AMD Commits £2bn To UK Sovereign AI Compute
AMD plans to invest up to £2bn in the UK over five years, tying AI chips, university partnerships and Cambridge supercomputing systems to national compute capacity.

AMD Ties UK Investment To National Compute Capacity
AMD plans to invest up to £2bn in the United Kingdom over five years, putting AI chips, research partnerships and public supercomputing systems inside a wider national compute buildout.
The company announced the plan at London Tech Week.
AMD said the money will support advanced computing, scientific research and workforce development, while broadening access to the compute resources needed for economic growth and scientific leadership.
AMD Chair and CEO Dr. Lisa Su framed the commitment around sovereign AI and scientific discovery.
She said AMD would work with government, academia and industry to expand access to compute infrastructure for long-term growth.
UK officials welcomed the plan as part of Britain’s AI infrastructure push.
The announcement is not only a chip-sales story.
AMD is linking GPUs, CPUs, open software and research partnerships to the harder question of whether national AI strategies can secure enough usable compute for universities, public-sector projects and AI-for-science workloads.
Imperial And Oriole Partnerships Target Research Bottlenecks
AMD announced a collaboration with Imperial College London focused on computational science and research that depends on large-scale computing resources.
The work includes healthcare innovation and climate modeling, with AMD and Imperial planning to explore optimization of AI models, scientific workflows and data-intensive applications on AMD platforms and ROCm open software.
AMD is also working with Oriole Networks in support of the Advanced Research and Invention Agency Scaling Inference Lab.
In that work, Oriole's PRISM optical networking design will be tested alongside AMD Instinct GPUs and AMD EPYC processors.
AMD said the lab will test ways to scale inference workloads while improving performance, energy efficiency and latency.
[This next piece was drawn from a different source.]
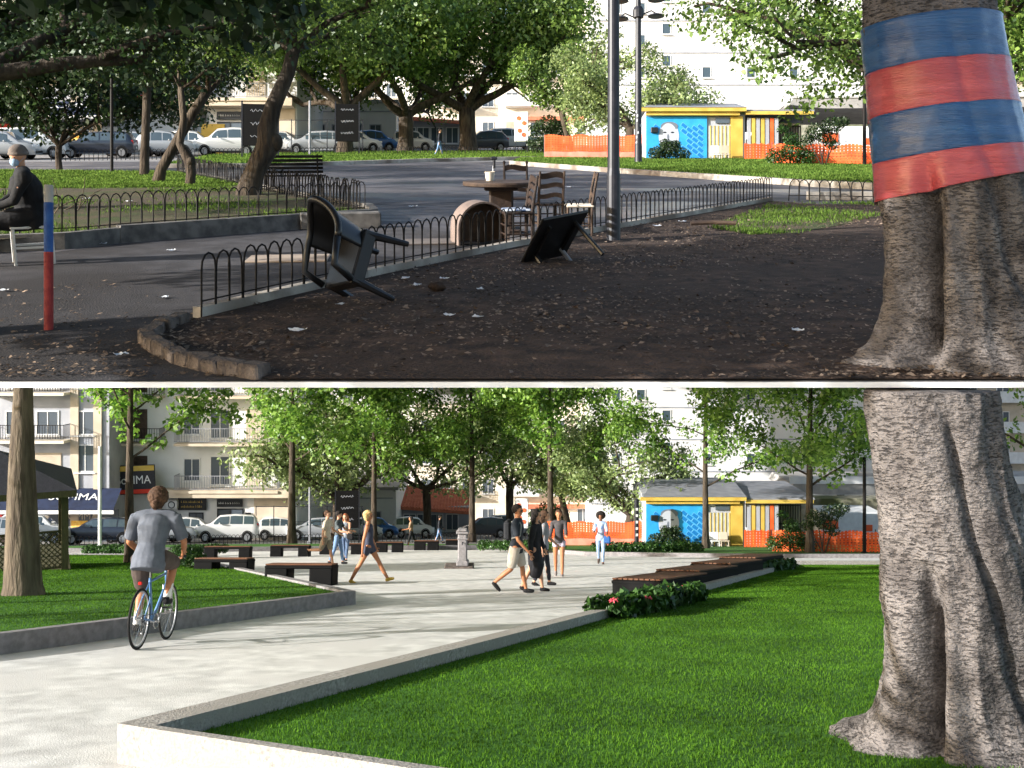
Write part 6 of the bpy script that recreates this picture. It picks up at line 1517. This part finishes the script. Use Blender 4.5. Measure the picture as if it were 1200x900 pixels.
    if dress:
        m_, zb_ = dress; c = MB(); c.tube([Vector((.0, 0, zb_)), Vector((.03, 0, zb_+.25)), P0-up*.12*h, P0, W0, Ch, Sd, Sd+up*.035*h], [(.12*h, .12*h), (.185*h, .175*h), (.165*h, .15*h), (.15*h, .125*h), (.115*h, .10*h), (.125*h, .118*h), (.14*h, .095*h), (.07*h, .06*h)], 20)
        for i in range(2): limb(c, [Sd.lerp(shs[i], .5), shs[i], shs[i].lerp(EL[i], .5), EL[i], EL[i].lerp(WRs[i], .8)], [.06*h, .064*h, .066*h, .06*h, .05*h])
        o = remesh(c, 'dress', m_, root, voxel, 2)
        for v in o.data.vertices: v.co += Vector((noise.noise(Vector((v.co.x*12, v.co.y*12, v.co.z*2))), noise.noise(Vector((v.co.y*12, v.co.x*12, v.co.z*2+7))), 0))*.022
    for i in range(2):
        an, fdv = J['f%d' % i]
        if socks:
            c = MB(); c.tube([an+(K_[i]-an)*.42, an+Vector((0, 0, -.02*h))], [.048*h, .042*h], 12); remesh(c, 'sock', socks, root, voxel, 1)
        if shoes:
            c = MB(); hl = an-fdv*.045*h-Vector((0, 0, .035*h))
            c.tube([hl-fdv*.01, hl+fdv*.03*h, an+fdv*.06*h-Vector((0, 0, .036*h)), an+fdv*.125*h-Vector((0, 0, .046*h)), an+fdv*.165*h-Vector((0, 0, .05*h))], [.030*h, .041*h, .043*h, .037*h, .022*h], 12); c.tube([an+Vector((0, 0, .012*h)), an-Vector((0, 0, .03*h))], [.041*h, .042*h], 12)
            remesh(c, 'shoe', shoes, root, voxel, 1)
    if bag:
        bm_, off = bag; c = MB(); c.bbox(P0+Vector(off), (.10, .26, .24), .04); remesh(c, 'handbag', bm_, root, voxel, 3)
        c = MB(); c.tube([Sd+Vector((0, -.10*h*(1 if off[1] > 0 else -1), .05)), Ch+Vector((.12, off[1]*.4, 0)), P0+Vector(off)+Vector((0, 0, .12))], .010, 6); c.build('bag_strap', bm_, root)
    if backpack:
        c = MB(); c.bbox(Ch+Vector((-.17*h, 0, -.02)), (.16*h, .28*h, .40*h), .05); remesh(c, 'backpack', backpack, root, voxel, 3)
        for s in (-1, 1):
            c = MB(); c.tube([Sd+Vector((-.09*h, s*.085*h, .0)), Sd+Vector((.02*h, s*.085*h, .055*h)), Sd+Vector((.10*h, s*.09*h, -.04*h)), Ch+Vector((.09*h, s*.12*h, -.10*h)), Ch+Vector((-.08*h, s*.14*h, -.16*h))], .017*h, 8); c.build('shoulder_strap', cm('strap_grey', rgb(150,150,148)), root)
    return root, dict(P0=P0, Sd=Sd, Ch=Ch, W=WRs, h=h)

def at(px, py): return P(Lw, px, py)
hair_b = cm('hair_black', rgb(24,20,18), rgb(40,32,28)); hair_br = cm('hair_brown', rgb(58,40,28), rgb(84,60,42)); hair_bl = cm('hair_blonde', rgb(176,144,92), rgb(206,178,120))
blacksh = cm('shoe_black', rgb(22,22,24))
x, y = at(605, 695)
person(Lw, x, y, R(-12), 1.80, 'man in navy T shirt and beige shorts walking right with a backpack', 'skin_tan', build=1.12, legs=((14, 4), (-12, 38)), arms=((-6, 16, 10), (14, 30, 8)), top=(cm('navy_tee', rgb(32,38,46), rgb(40,46,54)), .75, 1.06, .10), bottom=(cm('beige_shorts', rgb(186,174,160), rgb(198,188,174)), .92, 1.14), shoes=blacksh, hair=('short', hair_b), glasses=True, backpack=cm('pack_dark', rgb(40,42,46)), head_yaw=-10)
x, y = at(627, 693)
person(Lw, x, y, R(-20), 1.70, 'woman in long loose black dress and sunglasses walking beside the man', 'skin', legs=((12, 6), (-10, 16)), arms=((4, 20, 8), (-10, 14, 6)), dress=(cm('black_dress', rgb(24,24,28), rgb(36,36,40)), .30), shoes=blacksh, hair=('long', hair_b), glasses=True, femme=True, head_yaw=15)
x, y = at(639, 690)
person(Lw, x, y+1.0, R(-10), 1.68, 'woman in grey top half hidden behind the black dress', 'skin', legs=((10, 4), (-8, 14)), arms=((10, 40, 6), (-8, 12, 6)), top=(cm('grey_top', rgb(140,140,144)), .6, 1.0, .05), bottom=(cm('dark_trousers', rgb(40,42,50)), 1.9, 1.0), shoes=blacksh, hair=('long', hair_br), femme=True)
x, y = at(655, 675)
person(Lw, x, y, R(-95), 1.72, 'woman in dark grey jumper and patterned shorts walking towards us', 'skin_tan', legs=((8, 4), (-8, 10)), arms=((24, 70, 4), (16, 60, 8)), top=(cm('grey_jumper', rgb(62,60,62), rgb(78,74,76)), 1.9, 1.02, .03), bottom=(cm('pattern_shorts', rgb(150,140,160), rgb(196,188,200)), .32, 1.05), shoes=cm('shoe_grey', rgb(120,112,108)), hair=('bun', hair_br), femme=True)
x, y = at(704, 661)
person(Lw, x, y, R(-100), 1.66, 'woman with round curly hair, white top and light jeans walking towards us', 'skin_brown', legs=((10, 2), (-10, 16)), arms=((20, 60, 10), (26, 75, 8)), top=(cm('white_blue_top', rgb(206,212,222), rgb(120,150,190)), .9, 1.0, .02), bottom=(cm('light_jeans', rgb(136,160,190), rgb(160,182,208)), 1.92, .98), shoes=cm('shoe_brown', rgb(70,56,50)), hair=('afro', hair_b), femme=True, bag=(cm('blue_bag', rgb(50,92,150)), (.04, .20, -.06)))
x, y = at(430, 683)
person(Lw, x+.05, y, R(-2), 1.76, 'blonde woman in dark playsuit and yellow boots striding right', 'skin_tan', legs=((30, 2), (-26, 4)), arms=((6, 18, 6), (-14, 8, 8)), lean=-2, top=(cm('playsuit', rgb(52,56,72), rgb(64,68,84)), 0, .98, .04), bottom=(cm('playsuit', rgb(52,56,72)), .42, 1.08), shoes=cm('shoe_yellow', rgb(186,152,60), rgb(204,172,84)), hair=('bob', hair_bl), glasses=True, femme=True)
x, y = at(383, 663)
person(Lw, x, y, R(-12), 1.74, 'man in cream T shirt and khaki shorts stepping right', 'skin', legs=((12, 2), (-24, 62)), arms=((20, 40, 6), (-10, 10, 8)), top=(cm('cream_tee', rgb(196,182,160)), .7, 1.06, .08), bottom=(cm('khaki_shorts', rgb(140,128,108)), .95, 1.14), shoes=blacksh, hair=('short', hair_br), head_yaw=-10)
x, y = at(393, 662)
person(Lw, x, y+.5, R(-10), 1.72, 'man in dark patterned T shirt and blue jeans beside the cream shirt', 'skin', legs=((10, 2), (-12, 12)), arms=((26, 50, 8), (30, 55, 8)), top=(cm('dark_tee', rgb(44,50,54), rgb(96,104,106)), .7, 1.04, .06), bottom=(cm('blue_jeans', rgb(96,124,160), rgb(120,146,180)), 1.92, 1.0), shoes=blacksh, hair=('short', hair_b), head_pitch=12)
x, y = at(405, 657)
person(Lw, x, y, R(-100), 1.64, 'red haired woman in grey vest and jeans holding a dark bag', 'skin', legs=((14, 2), (-12, 8)), arms=((30, 60, 8), (14, 30, 10)), top=(cm('vest_grey', rgb(120,128,138), rgb(150,158,168)), .0, 1.0, .04), bottom=(cm('slate_jeans', rgb(82,100,128)), 1.92, .98), shoes=blacksh, hair=('long', cm('hair_red', rgb(128,72,44), rgb(150,92,58))), femme=True, bag=(blacksh, (.10, .20, .02)))
x, y = at(482, 643)
person(Lw, x, y, R(182), 1.55, 'small dark haired person in brown top and black trousers walking left', 'skin_tan', legs=((16, 2), (-20, 14)), arms=((20, 60, 6), (-6, 20, 8)), top=(cm('brown_top', rgb(134,108,84), rgb(156,130,104)), .8, 1.0, .02), bottom=(cm('black_trousers', rgb(20,20,22)), 1.92, 1.0), shoes=blacksh, hair=('bob', hair_b), femme=True)
# the cyclist, in the bicycle's own slope
cr = empty('person', 'cyclist in grey T shirt and brown shorts seen from behind on the bicycle', 'person'); put(cr, Lw, BX, BD, 0)
cr.rotation_euler = bikeroot.rotation_euler; cr.location = bikeroot.location
rq = Matrix.Rotation(-math.pi/2, 3, 'Z')   # bike space (+y forward) to figure space (+x forward)
def bk(v): return rq @ Vector(v)
cr.rotation_euler = (-TH, 0, math.pi/2)
pedR = bk(PR+Vector((.055, -.03, .115))); pedL = bk(PL+Vector((-.055, -.03, .115)))
cr, inf = person(Lw, 0, 0, 0, 1.84, '', 'skin_tan', build=1.2, lean=13+math.degrees(TH)*.3, pelvis=Vector((.20, 0, 1.02)), foot=(pedL, pedR), hand=(bk((-.265, .66, 1.075)), bk((.265, .66, 1.075))), root_=cr, top=(cm('grey_tee', rgb(84,89,99), rgb(98,103,113)), .85, 1.13, .13), bottom=(cm('brown_shorts', rgb(70,60,56), rgb(84,72,66)), .95, 1.12), shoes=blacksh, socks=cm('white_sock', rgb(214,212,206)), hair=('pony', hair_br), voxel=.010)

# pedestrians far off by the street, in both sites
for S in 'UL':
    w_ = WORDS[S]
    person(S, X(515, 58), 58, R(0), 1.6, 'tiny far pedestrian in dark jacket and jeans by the street behind '+w_, 'skin', legs=((14, 2), (-14, 12)), arms=((10, 30, 8), (-8, 10, 8)), top=(cm('dark_jacket', rgb(32,34,40)), 1.9, 1.05, .08), bottom=(cm('blue_jeans', rgb(96,124,160)), 1.92, 1.0), shoes=blacksh, hair=('short', hair_b), voxel=.022)

# ------------------------------------------------------------------ seated person in the old square
root = empty('wooden_chair', 'white painted wooden chair under the seated person', 'chair'); sx_, sy_ = X(40, 11.9), 11.9; put(root, U, sx_, sy_, R(-62))
c = MB(); c.bbox((0, 0, .43), (.44, .46, .03), .01); c.build('seat', M['white'], root)
for a, b in ((-.19, -.2), (.19, -.2)): q = MB(); q.bbox((a, b, .21), (.035, .035, .42), .005); q.build('leg', M['white'], root)
for a, b in ((-.19, .2), (.19, .2)): q = MB(); q.bbox((a, b, .42), (.04, .035, .84), .005); q.build('back_leg', M['white'], root)
c = MB(); c.box((0, .2, .74), (.36, .02, .06)); c.box((0, .2, .6), (.36, .02, .06)); c.build('back_slat', M['white'], root)
c = MB(); c.box((-.19, 0, .2), (.02, .4, .025)); c.box((.19, 0, .2), (.02, .4, .025)); c.box((0, -.2, .28), (.36, .02, .025)); c.build('stretcher', M['white'], root)
pr = empty('person', 'old person in black coat, grey beanie and blue face mask seated on a white chair', 'person'); put(pr, U, sx_, sy_, R(-152))
coat = cm('black_coat', rgb(18,18,20), rgb(26,26,28))
person(U, 0, 0, 0, 1.70, '', 'skin', build=1.38, lean=7, pelvis=Vector((-.02, 0, .54)), foot=(Vector((.47, .12, .07)), Vector((.44, -.12, .07))), hand=(Vector((.36, .10, .66)), Vector((.36, -.06, .66))), root_=pr, top=(coat, 1.95, 1.2, .14), bottom=(cm('dark_wool', rgb(20,20,23)), 1.95, 1.25), shoes=blacksh, cap=cm('beanie_grey', rgb(96,86,80), rgb(120,110,102)), mask=cm('mask_blue', rgb(150,180,208), rgb(170,198,222)), head_yaw=38, head_pitch=12, voxel=.011)
# ------------------------------------------------------------------ end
The company said the project supports an expected first large-scale AI system that runs on a pure photonic network.
Cambridge Systems Put AMD Inside AI For Science
AMD and Dell Technologies are supporting the University of Cambridge's expanding national AI infrastructure footprint.
The work includes the Zenith AI supercomputer and the Sunrise fusion AI system.
Zenith is designed and operated by the University of Cambridge and is funded by the Department for Science, Innovation and Technology and UK Research and Innovation.
Sunrise is funded by the Department for Energy Security and Net Zero, owned by the United Kingdom Atomic Energy Authority and operated by the University of Cambridge.
The systems are intended for AI-for-science work in health, climate, materials, engineering, fusion and model development.
AMD said Instinct GPUs, EPYC CPUs and ROCm software will support projects across scientific research, healthcare, public-sector innovation and AI-driven discovery.
Public AI Strategy Still Depends On Deployed Hardware
The UK plan gives AMD a role in national AI infrastructure at the point where governments are trying to convert strategy documents into available compute.
The company named universities, public agencies and technical partners, but it did not give a deployment schedule for every system or quantify the total compute capacity being added.
For UK researchers and public-sector teams, the operating burden is whether the promised investment, Cambridge systems and inference-lab work turn into accessible capacity before demand for AI-for-science and sovereign AI workloads outruns the hardware already funded.